İSRAİLLİ BİR HÂKİM 7 YIL SONRA RACHEL’İ HAKLI BULDU
Corrie’nin ölümün ilk yıldönümünde Haaretz Gazetesi’nde yazan İsrailli bir yorumcu, “İsrail’de, Corrie’nin adı neredeyse unutulacaktı.” şeklinde yazmıştı. Ancak tüm dünyanın gözleri önünde gerçekleşen vahşet, Corrie’nin ölümünden tam 7 sonra tekrar gündeme geldi. İsrail’in kuzeyindeki Hayfa şehrindeki bir hâkim, Rafah’taki Filistinlilerin evlerinin yıkılmasını önlemek için buldozerin önünde dururken, yasadışı bir şekilde öldürülen 23 yaşındaki Corrie’nin haklı olduğu kararını verdi.
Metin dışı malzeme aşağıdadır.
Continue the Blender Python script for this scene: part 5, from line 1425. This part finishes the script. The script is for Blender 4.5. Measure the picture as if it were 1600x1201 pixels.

İngiltere’de Guardian tarafından yayımlanan Rachel’in ailesine yazmış olduğu dikkate değer bir dizi e-postasında, kendi yaşamını neden tehlikeye attığını şöyle açıklıyordu:
Adı Rachel Corrie…
Henüz 23 yaşındaydı,
kocaman adamların henüz keşf edemediği
masum ve tertemiz bir yüreğe sahipti.
Tüm dünyanın vicdanıydı o,
kaybedenlerin, yıllardır kaybetmeye
mahkûm edilenlerin safında çıktı son yolculuğuna…
Hiç tanımadığı, istese hiç de tanımayacağı,
“banane…” deyip geçebileceği insanların,
acılarına sırt çevirebileceği insanların yanında olmak için
gerdi göğsünü tanklara…
Her zaman insani duygular galip gelemezdi ya…
Ajanslar, ezilişinin fotoğrafları geçti hemen;
ilk karede bir buldozerin önünde duran sarışın bir kız,
sonra buldozerin ilerleyişi ve geri gitmesi, son karede de ezilmiş, kanlar içinde bir yüz ve beden… İki dakika önceki sarışın kızdan bir eser kalmamıştı; ezilmiş kanlar içinde bir yüz… Arkadaşları tarafından hastaneye ulaştırıldığında Rachel ölmüştü.